Importance of value and support.

Myer CEO Richard Umbers has outlined his strategy for embracing and incentivising ‘Millenials’ who are representing an increasingly larger number of retail employees.

A Millenial is born between 1980 and 2000 and is also referred to by demographers and social researchers as Generation Y.

“There is no point employing loads of capable millenials and then not having the capacity to be able to achieve through execution,” Umbers told Appliance Retailer in Sydney last month.

Myer-store

“What you need are capable people, you need a good culture that people are able to work in and you need good systems and processes to be able to support them. As it happens, a lot of the graduates who are now entering the workforce typically have very good digital skills and capabilities, but that on its own is not the only thing that actually matters here – you have to have a workplace that is going to assimilate those people and make them feel part of the future and give them a real voice within the organisation and allow them to make a difference.

“This is something that is very important to the millennial generation is the ability to influence and make change happen, so we are working not only on recruiting the capability which does have a strong millennial component, we are also working on the culture of the business to make it a good place to work for people who want to work in that way and what we do to support that  is give them access to capital, access to the teams they need, access to the corporate wheels that help with execution of their ideas and initiatives.

“The only thing is that you need ownership by somebody, and more than it being ‘who has a great idea now let’s find someone to do it’, which is much more grassroots.
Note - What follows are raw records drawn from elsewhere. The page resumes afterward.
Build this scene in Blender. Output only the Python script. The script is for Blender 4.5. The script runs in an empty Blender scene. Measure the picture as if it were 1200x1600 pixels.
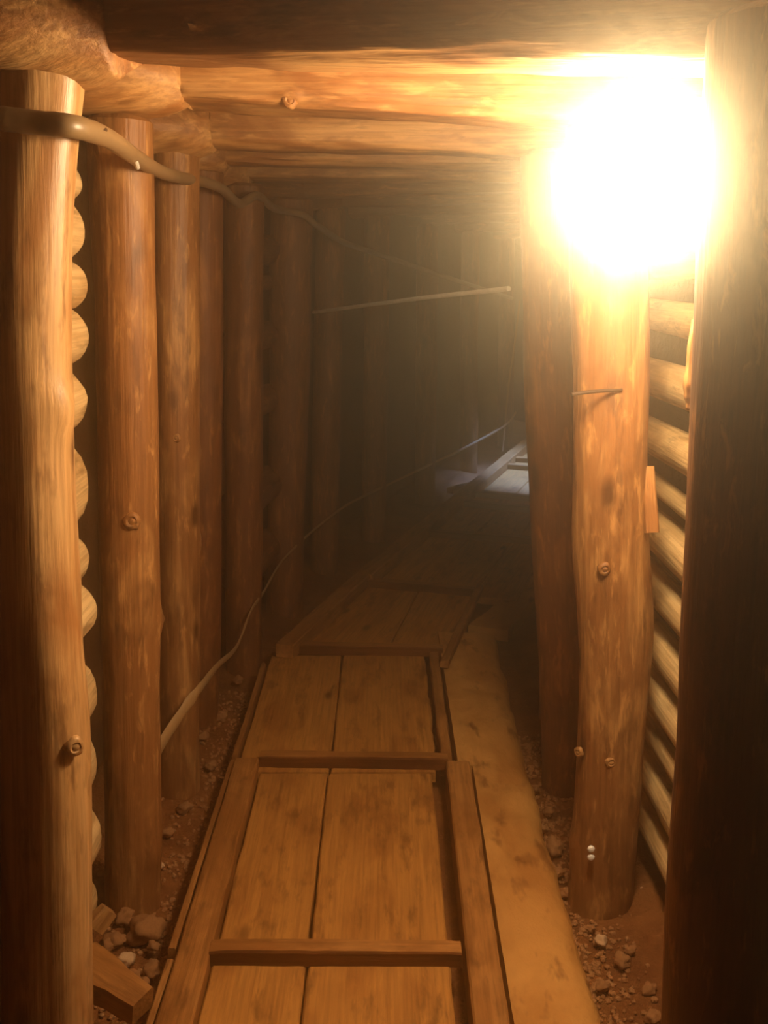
import bpy, bmesh, math, random
from mathutils import Vector, Matrix, noise
R = math.radians
PI = math.pi
C = bpy.context.scene.collection
scn = bpy.context.scene

# ------------------------------------------------------------------ camera
CAMZ, PITCH, F = 1.468, R(13.4), 1556.0
cam_d = bpy.data.cameras.new('camera'); cam = bpy.data.objects.new('camera', cam_d); C.objects.link(cam)
cam.location = (0, 0, CAMZ); cam.rotation_euler = (R(90) - PITCH, 0, 0)
cam_d.sensor_fit = 'VERTICAL'; cam_d.sensor_height = 36.0; cam_d.lens = 36.0 * F / 1600
cam_d.clip_start = 0.02
scn.camera = cam

def ray(px, py):
    x, u = px - 600.0, 800.0 - py
    return Vector((x, F * math.cos(PITCH) + u * math.sin(PITCH), u * math.cos(PITCH) - F * math.sin(PITCH)))
def at(px, py, Y):                 # photo measurement -> point at distance Y down the tunnel
    d = ray(px, py); d = d * (Y / d.y); return Vector((d.x, d.y, CAMZ + d.z))
def fl(px, py, z=0.0):             # photo measurement -> point on the level z
    d = ray(px, py); d = d * ((z - CAMZ) / d.z); return Vector((d.x, d.y, z))

# ------------------------------------------------------------------ materials
def new_mat(name):
    m = bpy.data.materials.new(name); m.use_nodes = True
    nt = m.node_tree; b = nt.nodes['Principled BSDF']
    return m, nt, b
def nd(nt, t, **kw):
    n = nt.nodes.new(t)
    for k, v in kw.items(): setattr(n, k, v)
    return n
def ramp(nt, src, stops):
    r = nd(nt, 'ShaderNodeValToRGB')
    el = r.color_ramp.elements
    while len(el) < len(stops): el.new(0.5)
    for e, (p, c) in zip(el, stops):
        e.position = p; e.color = (c, c, c, 1) if isinstance(c, (int, float)) else (*c, 1)
    nt.links.new(src, r.inputs[0]); return r.outputs[0]
def mixc(nt, fac, a, b, mode='MIX'):
    m = nd(nt, 'ShaderNodeMix', data_type='RGBA', blend_type=mode)
    for s, v in ((m.inputs[0], fac), (m.inputs[6], a), (m.inputs[7], b)):
        if isinstance(v, (int, float)): s.default_value = v
        elif isinstance(v, tuple): s.default_value = (*v, 1)
        else: nt.links.new(v, s)
    return m.outputs[2]
def coords(nt):
    tc = nd(nt, 'ShaderNodeTexCoord'); oi = nd(nt, 'ShaderNodeObjectInfo')
    mu = nd(nt, 'ShaderNodeMath', operation='MULTIPLY'); mu.inputs[1].default_value = 57.0
    nt.links.new(oi.outputs['Random'], mu.inputs[0])
    ad = nd(nt, 'ShaderNodeVectorMath', operation='ADD')
    nt.links.new(tc.outputs['Object'], ad.inputs[0]); nt.links.new(mu.outputs[0], ad.inputs[1])
    return ad.outputs[0], oi.outputs['Random']
def nz(nt, vec, scale, sc=1.0, detail=4, rough=0.55, dist=0.0):
    v = nd(nt, 'ShaderNodeVectorMath', operation='MULTIPLY'); v.inputs[1].default_value = scale
    nt.links.new(vec, v.inputs[0])
    n = nd(nt, 'ShaderNodeTexNoise'); n.inputs['Scale'].default_value = sc
    n.inputs['Detail'].default_value = detail; n.inputs['Roughness'].default_value = rough
    n.inputs['Distortion'].default_value = dist
    nt.links.new(v.outputs[0], n.inputs['Vector']); return n.outputs['Fac']
def knots(nt, vec, scale, lo, hi):
    v = nd(nt, 'ShaderNodeVectorMath', operation='MULTIPLY'); v.inputs[1].default_value = scale
    nt.links.new(vec, v.inputs[0])
    n = nd(nt, 'ShaderNodeTexVoronoi'); n.inputs['Scale'].default_value = 1.0
    nt.links.new(v.outputs[0], n.inputs['Vector'])
    return ramp(nt, n.outputs['Distance'], [(lo, 1.0), (hi, 0.0)])
def bump(nt, b, h, strength, dist=0.01):
    bp = nd(nt, 'ShaderNodeBump'); bp.inputs['Strength'].default_value = strength; bp.inputs['Distance'].default_value = dist
    nt.links.new(h, bp.inputs['Height']); nt.links.new(bp.outputs[0], b.inputs['Normal'])

def wood(name, along, light, mid, dark, rough=0.55, patch=0.5, knot=True, bmp=0.32, spec=0.35, flk=0.0):
    m, nt, b = new_mat(name); vec, rnd = coords(nt)
    s = lambda a, l: {'Z': (a, a, l), 'Y': (a, l, a)}[along]
    streak = nz(nt, vec, s(34, 2.2), 1, 5, 0.6, 0.3)
    fine = nz(nt, vec, s(120, 4.0), 1, 3, 0.6)
    flake = nz(nt, vec, s(48, 11.0), 1, 4, 0.65, 0.5)
    pat = nz(nt, vec, s(9, 3.2), 1, 4, 0.62, 0.6)
    c = mixc(nt, ramp(nt, streak, [(0.36, 0.0), (0.62, 1.0)]), mid, light)
    c = mixc(nt, ramp(nt, pat, [(patch - 0.03, 0.85), (patch + 0.13, 0.0)]), c, dark)
    blot = nz(nt, vec, s(26, 7), 1, 4, 0.7)
    c = mixc(nt, ramp(nt, blot, [(0.32, 0.75), (0.47, 0.0)]), c, tuple(v * 0.45 for v in dark))
    c = mixc(nt, ramp(nt, fine, [(0.30, 0.55), (0.60, 0.0)]), c, tuple(v * 0.6 for v in dark))
    if flk: c = mixc(nt, ramp(nt, flake, [(0.56, 0.0), (0.66, flk)]), c, tuple(min(1, v * 1.3) for v in light))
    if knot:
        k = knots(nt, vec, s(7.0, 3.0), 0.06, 0.15)
        c = mixc(nt, k, c, tuple(v * 0.4 for v in dark))
    nt.links.new(c, b.inputs['Base Color'])
    b.inputs['Roughness'].default_value = rough; b.inputs['Specular IOR Level'].default_value = spec
    hs = nd(nt, 'ShaderNodeMath', operation='ADD'); nt.links.new(streak, hs.inputs[0]); nt.links.new(fine, hs.inputs[1])
    bump(nt, b, hs.outputs[0], bmp, 0.006)
    return m
M = {}
M['log'] = wood('stripped_log_wood', 'Z', (.50, .27, .095), (.38, .19, .064), (.21, .082, .023), 0.5, 0.51, flk=.42)
M['smooth'] = wood('smooth_pale_log_wood', 'Z', (.60, .36, .155), (.52, .285, .105), (.34, .14, .04), 0.42, 0.40, bmp=0.18, spec=0.5)
M['bark'] = wood('half_barked_log_wood', 'Z', (.36, .15, .038), (.27, .105, .028), (.13, .042, .010), 0.6, 0.54, flk=.45)
M['pale'] = wood('peeled_pole_wood', 'Z', (.68, .48, .235), (.60, .40, .18), (.42, .24, .09), 0.6, 0.36, False, 0.3)
M['cap'] = wood('cap_timber_wood', 'Z', (.52, .29, .11), (.42, .20, .062), (.24, .085, .02), 0.55, 0.45, flk=.35)
M['plank'] = wood('trodden_plank_wood', 'Y', (.47, .22, .050), (.42, .19, .043), (.30, .12, .026), 0.65, 0.36, True, 0.2, 0.2)
M['rail'] = wood('worn_rail_wood', 'Y', (.42, .195, .055), (.35, .155, .040), (.23, .09, .020), 0.65, 0.44, False, 0.3, 0.2)
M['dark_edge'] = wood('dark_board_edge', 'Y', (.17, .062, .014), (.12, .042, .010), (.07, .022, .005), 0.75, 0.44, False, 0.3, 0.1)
M['split'] = wood('split_timber_wood', 'Y', (.50, .28, .10), (.42, .20, .06), (.28, .11, .03), 0.6, 0.4, False, 0.4)

def earth(name, a, b_, c_, sc=1.0, bmp=0.8):
    m, nt, b = new_mat(name); vec, rnd = coords(nt)
    n1 = nz(nt, vec, (6 * sc,) * 3, 1, 6, 0.65); n2 = nz(nt, vec, (38 * sc,) * 3, 1, 5, 0.7)
    c = mixc(nt, ramp(nt, n1, [(0.36, 0.0), (0.64, 1.0)]), a, b_)
    c = mixc(nt, ramp(nt, n2, [(0.58, 0.0), (0.75, 0.9)]), c, c_)
    nt.links.new(c, b.inputs['Base Color']); b.inputs['Roughness'].default_value = 0.85
    b.inputs['Specular IOR Level'].default_value = 0.2
    bump(nt, b, n2, bmp, 0.02); return m
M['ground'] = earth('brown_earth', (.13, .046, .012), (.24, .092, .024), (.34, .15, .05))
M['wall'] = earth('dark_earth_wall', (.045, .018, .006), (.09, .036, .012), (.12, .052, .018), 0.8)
M['stone'] = earth('brown_stone', (.26, .12, .045), (.36, .18, .075), (.44, .25, .12), 1.5, 0.4)
M['palestone'] = earth('pale_stone', (.48, .30, .16), (.60, .40, .24), (.66, .46, .30), 1.5, 0.3)
M['clay'] = None
def clay():
    m, nt, b = new_mat('clay_smeared_board'); vec, rnd = coords(nt)
    n1 = nz(nt, vec, (7, 3.5, 7), 1, 5, 0.6, 0.5); n2 = nz(nt, vec, (45, 30, 45), 1, 4, 0.7); n3 = nz(nt, vec, (18, 7, 18), 1, 3, 0.6)
    c = mixc(nt, ramp(nt, n1, [(0.35, 0.0), (0.65, 1.0)]), (.38, .17, .042), (.54, .28, .08))
    c = mixc(nt, ramp(nt, n3, [(0.30, 0.8), (0.42, 0.0)]), c, (.16, .055, .012))
    c = mixc(nt, ramp(nt, n2, [(0.62, 0.0), (0.78, 0.6)]), c, (.46, .24, .08))
    nt.links.new(c, b.inputs['Base Color']); b.inputs['Roughness'].default_value = 0.75
    b.inputs['Specular IOR Level'].default_value = 0.2
    bump(nt, b, n2, 0.4, 0.01); return m
M['clay'] = clay()
def plain(name, col, rough=0.5, metal=0.0, spec=0.5):
    m, nt, b = new_mat(name); vec, _ = coords(nt)
    n = nz(nt, vec, (60, 60, 60), 1, 3)
    c = mixc(nt, n, tuple(v * 0.8 for v in col), tuple(min(1, v * 1.15) for v in col))
    nt.links.new(c, b.inputs['Base Color']); b.inputs['Roughness'].default_value = rough
    b.inputs['Metallic'].default_value = metal; b.inputs['Specular IOR Level'].default_value = spec; return m
M['cable'] = plain('grey_brown_rubber', (.24, .15, .07), 0.42)
M['cord'] = plain('dark_cord', (.03, .025, .02), 0.6)
M['iron'] = plain('rusty_iron', (.05, .025, .012), 0.6, 0.2)
M['steel'] = plain('bright_steel', (.85, .78, .68), 0.3, 0.3)
M['stud'] = plain('white_enamel', (.95, .93, .88), 0.25)
M['lath'] = plain('grey_split_lath', (.36, .22, .09), 0.65)

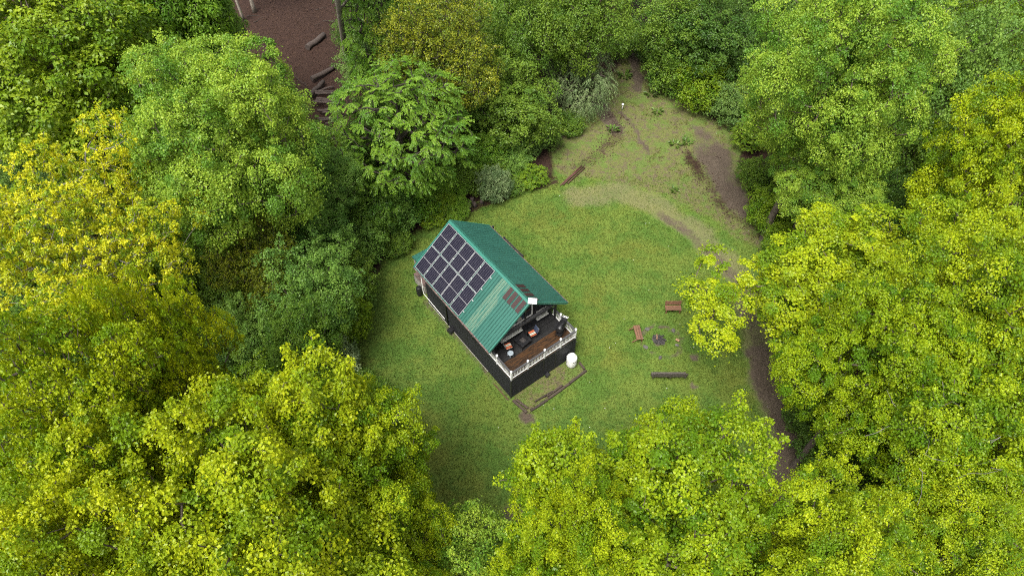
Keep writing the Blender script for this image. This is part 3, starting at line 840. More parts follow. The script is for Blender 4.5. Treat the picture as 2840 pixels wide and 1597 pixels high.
# lean-to at the far end
lt = B()
lt.prism([(-2.15, 2.74), (0.3, 3.20), (0.3, 3.13), (-2.15, 2.67)], 'y', -2.45, 1.6)
le = lt.build('lean_to_roof', MAT['roof_green'], cabin)
m = Matrix.Translation((-2.15, 0, 2.742)) @ Matrix.Rotation(-math.atan2(0.46, 2.45), 4, 'Y')
rb = B().prism([(-0.03, 0), (-0.012, 0.022), (0.012, 0.022), (0.03, 0)], 'x', 0, 2.48).mesh('roof_rib', MAT['roof_green'])
for i in range(14):
    put('roof_rib', rb, m @ Matrix.Translation((0, -2.38 + i * 0.29, 0)), le)
for uu, vv in ((-2.0, -2.3), (-2.0, 1.45)):
    B().box(uu - 0.05, uu + 0.05, vv - 0.05, vv + 0.05, 0, 2.69).build('post', MAT['pale_trim'], le)
B().bbox(-1.95, -0.4, -2.62, -2.30, 0, 0.95, 0.02).build('block_wall', MAT['concrete'], cabin)
B().bbox(-1.95, -0.4, -2.64, -2.28, 0.953, 1.05, 0.02).build('brick_cap', MAT['gutter_brown'], cabin)
# drain pipe down the long wall and along the foundation
B().tube([(-0.02, -2.95, 4.1), (-0.05, -2.96, 0.8), (0.1, -2.96, 0.72), (2.85, -2.96, 0.60)], 0.03, 8).build('drain_pipe', MAT['pvc'], cabin)
B().box(5.05, 5.3, -HWV - 0.09, -HWV - 0.036, 0.9, 4.3).build('downspout', MAT['black_paint'], cabin) if False else None
vb = B()
for i, (z, r) in enumerate(((3.05, 0.15), (3.25, 0.18), (3.45, 0.15), (3.65, 0.18), (3.85, 0.14))):
    vb.lathe([(0.001, z - 0.09), (r, z - 0.08), (r, z + 0.06), (0.001, z + 0.09)], 14, (6.9, -HWV - 0.24))
vb.box(6.86, 6.94, -HWV - 0.12, -HWV - 0.036, 3.0, 3.9)
vb.build('stove_vent', MAT['black_metal'], cabin)
B().tube([(3.2, -HWV - 0.036, 4.2), (3.2, -HWV - 0.09, 4.1), (3.2, -HWV - 0.09, 0.2)], 0.045, 8).build('downspout', MAT['black_metal'], cabin)

# ------------------------------------------------------------------ trees: prototypes
def unit(a): return a / (np.linalg.norm(a, axis=-1, keepdims=True) + 1e-9)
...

What we are looking for is for someone to step forward and say ‘I believe in this and I’m prepared to make it happen, but what I need is something that looks like this and works like this’ and then what you need is the development guys to say: ‘here’s a prototype – is this what you are looking for?’

“Another very exciting experiment is saying: ‘you find a problem in the store, come and join us in the agile development team’, putting then an agile process around that individual that you have pulled out of their environment and use them as a nucleus of a team to build something, and what that means is that when you put them back in the business and they are the champion and they own it and they are going to make it work. These are new techniques I think, they are actually very powerful as they go to rapid adoption as well as the ability to do the development work and implement the technology.”